Thursday, September 06, 2007

FOUL!

Ugh. For some reason, I am just in a rotten mood tonight. It's like a cross between PMS and feeling completely unmotivated.....which in turn, just makes my mood that much fouler. Fouler. Is that, like, a real word?

I don't feel like going and looking it up. See there I go again!!!! That's exactly what I'm talking about.

I cleaned out Munchkin's closet tonight so that I can organize her toys and clothes and better utilize the space she does have to fit a "big girl bed" into her room without overcrowding it. That child had way more clothes than I even thought. Good gravy! I pulled out three large boxes of clothing to put elsewhere. One box of winter stuff that I can store until she needs it. One box of "too small" to get rid of and one box of keepers (clothes that have plenty of wear and are really cute) for if we have kids later that wear those sizes. So I reorganized her dresser to hold some of the stuff out of her closet and now I have floor space in the closet to use for play area since part of her room is going to be taken up by her "big girl bed" which is a full size mattress and box springs that we have stored down in the basement and decided just to use it instead of buying a whole new bed.
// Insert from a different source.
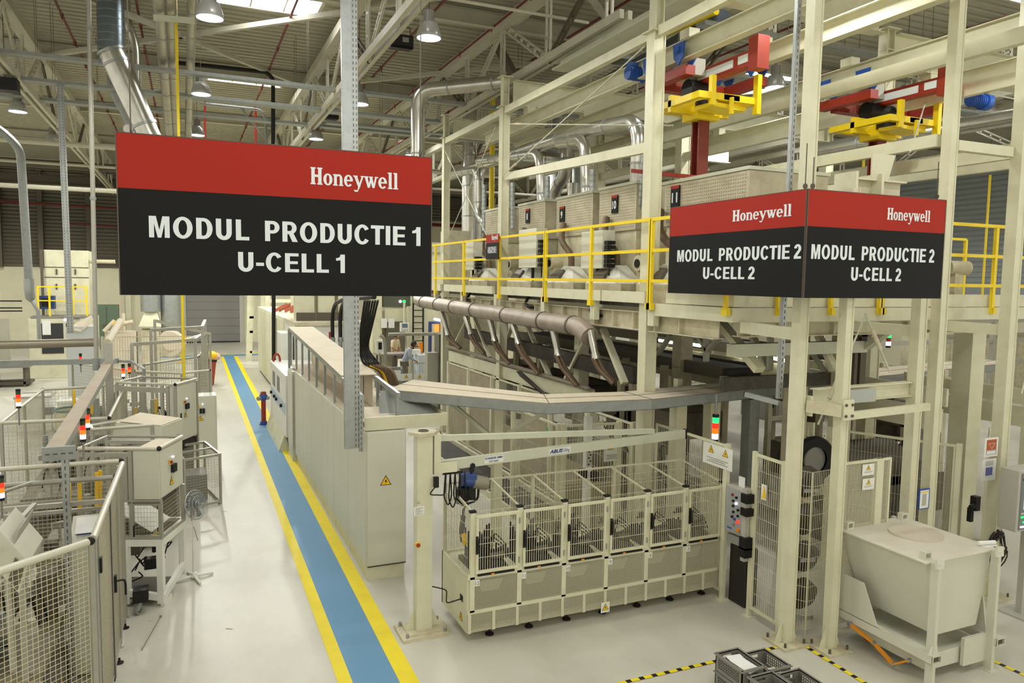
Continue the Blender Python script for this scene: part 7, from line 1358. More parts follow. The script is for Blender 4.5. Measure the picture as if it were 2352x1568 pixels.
mb = MB(); mb.bend([PY(378, 162, Y), PY(378, 141, Y), PY(612, 166, Y), PY(627, 180, Y), PY(629, 858, Y)], .062, 10, .2); mb.build('black_pipe', BLK, t); mb = MB(); mb.cyl(PY(400, 144, Y), PY(400, 160, Y), .055, 10); mb.build('stub', BLK, t); mb = MB(); p = PY(629, 852, Y); mb.bend([p, p+V((.0, 0, -.05)), p+V((.9, .3, .1))], .1, 10, .1); mb.build('foot_pipe', BLK, t)
t = thing('tube_bracket', 'thin white angled tube frame left of the girder, above the big sign', 'bracket', PY(605, 300, 27)); mb = MB(); Y = 27; mb.bend([PY(460, 238, Y), PY(596, 252, Y), PY(610, 268, Y), PY(612, 340, Y)], .05, 8, .3); mb.cyl(PY(555, 250, Y), PY(608, 315, Y), .035, 8); a = PY(480, 240, Y); mb.wire(a, V((a.x, a.y, HZ)), .01); mb.build('tube', GALV, t)
# perforated and round posts at left
slotted_post(PY(162, 765, 22.5), PY(138, 190, 22.5), .14, .1, 'grey perforated post at left in front of the white machine', name='slotted_post')
t = thing('round_post', 'thin round post at left from the tray junction up to the roof', 'post', (-1.75, 17.6, 2.45)); mb = MB(); a = PY(222, 850, 17.6); b = PY(203, -30, 17.6); mb.cyl(a, b, .045, 10); mb.build('tube', ALU, t); mb = MB()
for py in (66, 450): p = a+(b-a)*((850-py)/880); mb.cyl(p, p+V((0, 0, .06)), .06, 10)
mb.cyl(a, a+V((0, 0, .25)), .075, 10); mb.build('collar', GALVD, t)
t = thing('suction_drop', 'silver suction pipe at far left dropping down with a cone at its end', 'suction pipe', PY(70, 690, 25)); Y = 25; mb = MB(); mb.bend([PY(-40, 270, Y), PY(18, 312, Y), PY(47, 345, Y), PY(66, 640, Y)], .11, 14, .3); mb.build('pipe', GALVD, t)
mb = MB(); a = PY(66, 640, Y); b = PY(70, 685, Y); mb.tube([a, a+V((0, 0, -.3)), b, b+V((.02, 0, -.1))], [.13, .13, .12, .05], 14); mb.tube([b, PY(88, 715, Y), PY(90, 790, Y)], .05, 8); mb.build('end_cone', GALV, t)
# unit heater
c = PY(922, 98, 16.5); t = thing('unit_heater', 'black unit heater hanging from the girder beside the lamp', 'heater', c); mb = MB(); mb.cbox(c, .46, .34, .26); mb.prism([c+V((-.23, -.17, -.13)), c+V((.23, -.17, -.13)), c+V((.2, -.26, -.2)), c+V((-.3, -.26, -.2))], (0, .05, .06)); mb.build('housing', BLK, t, bev=.01); mb = MB(); mb.cbox(c+V((.05, -.172, .02)), .14, .01, .1); mb.build('label_plate', GREY, t); mb = MB(); mb.bend([c+V((-.2, 0, .13)), c+V((-.2, 0, .35)), c+V((.2, 0, .35)), c+V((.2, 0, .13))], .015, 6, .05); mb.wire(c+V((0, 0, .33)), V((c.x, c.y, HZ)), .01); mb.build('bracket', STEELB, t)
# small black heaters further back
for px, py, Y, lab in ((755, 262, 24, 'black heater farther back under the girder, right of the post'), (12, 195, 22, 'black heater at the left edge under the girder')): c = PY(px, py, Y); mb = MB(); mb.cbox(c, .55, .4, .3); mb.wire(c, V((c.x, c.y, HZ)), .012); tag(mb.build('unit_heater', BLK), lab, 'heater')
# ================================================================== WHITE TALL MACHINE AT LEFT WITH YELLOW RAILING
WX0, WX1, WY = -6.35, -4.2, 37
t = thing('tall_machine', 'tall cream machine tower with yellow railing and a dark glass door at left', 'machine', (-5.2, 37.5, 0)); a = PY(100, 573, WY); b = PY(202, 580, WY); X0, X1 = a.x, b.x; Z1 = a.z
mb = MB(); mb.box((X0, WY, 2.6), (X1, WY+2, Z1)); mb.build('upper_casing', WALLM if 0 else CREAM, t, bev=.02)
mb = MB()
for py in (614, 637): z = PY(150, py, WY).z; mb.box((X0-.01, WY-.01, z-.02), (X1+.01, WY, z+.02))
for px in (130, 173):
    for py in (624, 658): c = PY(px, py, WY); mb.box((c.x-.03, WY-.04, c.z-.12), (c.x+.03, WY, c.z+.12))
mb.build('door_handle', STEELB, t)
mb = MB(); mb.box((X0-.5, WY-1, 0), (X1+.15, WY+2, 2.5)); mb.build('lower_casing', CREAM, t, bev=.02)
mb = MB(); a = PY(97, 812, WY-1); b = PY(145, 742, WY-1); mb.box((a.x, WY-1.02, a.z), (b.x, WY-1, b.z+.0)); k = mb.build('glass_door', GLASSD, t, 'dark glass door'); mb = MB(); c = PY(107, 755, WY-1.02); mb.box((c.x-.15, WY-1.03, c.z-.25), (c.x+.15, WY-1.02, c.z+.35)); mb.build('notice', PAPER, k)
mb = MB(); mb.box((b.x+.1, WY-1.02, .9), (b.x+.9, WY-1, b.z)); mb.build('glass_panel', GLASSD, t); mb = MB(); c = PY(147, 728, WY-1); mb.cyl(c, c+V((.6, -.1, 0)), .08, 10); mb.build('lamp_tube', GREY, t); mb = MB(); c = PY(147, 734, WY-1.1); mb.cyl(c, c+V((.25, 0, 0)), .05, 8); mb.build('work_light', LW, t)
mb = MB(); mb.box((X0-.4, WY-1.0, 2.5), (X1+.2, WY, 2.6)); mb.build('gallery_floor', GREY, t)
y_ = WY-.95; mb = MB(); z0 = 2.6
for px in (88, 114, 168, 199): x = PY(px, 700, y_).x; mb.box((x-.035, y_-.03, z0), (x+.035, y_+.03, z0+1.25))
x0 = PY(86, 700, y_).x; x1 = PY(203, 700, y_).x
for z in (1.23, .65): mb.beam((x0, y_, z0+z), (x1, y_, z0+z), .05, .05)
mb.build('railing', YEL, t, 'yellow gallery railing')
mb = MB(); c = PY(107, 694, y_+.3); mb.cbox(c, .62, .4, .55); mb.build('blue_unit', mat('unit_blue', (36, 62, 120), .5), t, 'blue unit box'); mb = MB(); mb.cbox(c+V((0, -.205, 0)), .3, .02, .35); mb.build('unit_vent', BLK, t)
mb = MB(); c = PY(205, 600, WY+.2); mb.cyl(c, c+V((1.0, 0, 0)), .09, 10); mb.build('side_arm', CREAM2, t); mb = MB(); x = PY(99, 600, WY).x; mb.box((x-.1, WY-.1, 1), (x, WY, Z1)); mb.build('side_duct', STEELB, t)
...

I'm trying to talk KC into letting me be creative and putting the box spring and mattress directly on the floor and then making some kind of creative, girly headboard that will "grow" with her. He's not too keen on the idea right now. He's just not seeing my visualization of how cute I can make it. On a budget. He's all: "No, we're going to buy a real headboard and if you want to paint it, you can." He doesn't understand that I'm not going to have the freedom on a "real" headboard that I'd have if I was just playing around on some cheap pieces of latticework with wooden decorations attached to it.......I'll keep working on him. But......then again, considering my lack of motivation at this particular moment to do anything important, maybe it's a good idea not to do anything too complicated.

Which leads me to another source of aggravation. My started projects that are all over the house........and that is frustrating because......I have LOTS of projects started and ZERO MOTIVATION to work on them. Probably partly due to the fact that I don't like to do only a little bit on a project. I like to start something and work on it for hours until I'm finished. I hate that I've had to put down the projects and I know that if I pick them up again, I'm not going to have the hours of devoted time to finish them, so I just don't pick them up. Consequently there is a box full of denim sitting under the chair next to the garage door (project: decorative embroidery on skirts, altering current skirts to fit more appropriately and to look cuter, split repair, and random other projects that could be created with the leftover denim if I ever get the time or motivation; time lapsed since last worked on projects: at least 2 months), scrapbooks and supplies scattered all over the house (project: well, this one is pretty obvious; time lapsed: a week --so this one isn't too bad), boxes sitting in the hallway and piles of junk in the garage (project: cleaning out for yard sale; time lapsed: well this pile grows larger frequently but the yard sale has yet to happen), stacks of paper scattered here and there all over the house (project: get organized; time lapsed: maybe a few hours....I usually do a few pieces every now an then.....usually rearranging, not really organizing. LOL), are you getting the picture yet?

By the way, that is a sore spot with KC. My unfinished projects, that is. LOL. But it's okay. I just laugh it off.....can't say much else cuz he's pretty right about it. And it's a sore spot with me, too. Hehehe....hence the frustration tonight.

Ahhhhhh.

I don't feel like editing pictures. I don't feel like scrapbooking. I don't feel like reading. I don't feel like eating. I don't feel like cleaning (oh, but wait....that's normal....Hahahaha). I almost don't even feel like blogging. That's bad. But since I'm blogging out all my frustrations about not feeling like doing anything, I guess I'll overlook that.

Ugh. I'm so out of sorts. I feel like the Munchkin tonight. Grumpy.

Oh and did I mention that "IT" happened. I got it for the first time today.

"YOU'RE NOT MY MOMMY!!!!!"

Whoa. Dude. Where'd THAT come from?????????? And where ever that came from.....make it STOP!!!!!! You know, now that I think about it, I think that was about when I started feeling grumpy and out of sorts. Terrific. She has the power to control my mood. THAT'S going to stop. I didn't let on to her that it bothered me. Seriously though, the thought that I didn't realize she was the one who set my mood for the evening bothers me more.

Okay. I feel better now. This is the end of her control. I suddenly feel very motivated to get in a good mood. LOL. Sleep sounds like a good start in the positive mood direction.

I have to say though, I'm ready for this mean critter to go away and give me my Munchkin back. I'm not loving the b r a t mode.

Night.

2 comments:

  1. I hear you. Lack of motivation is the pits.

    I hope we both find the drive to get our work done.

    ReplyDelete
  2. You need a vacation. Oh wait. You just got back from one! Take another? Hopefully tomorrow will be better!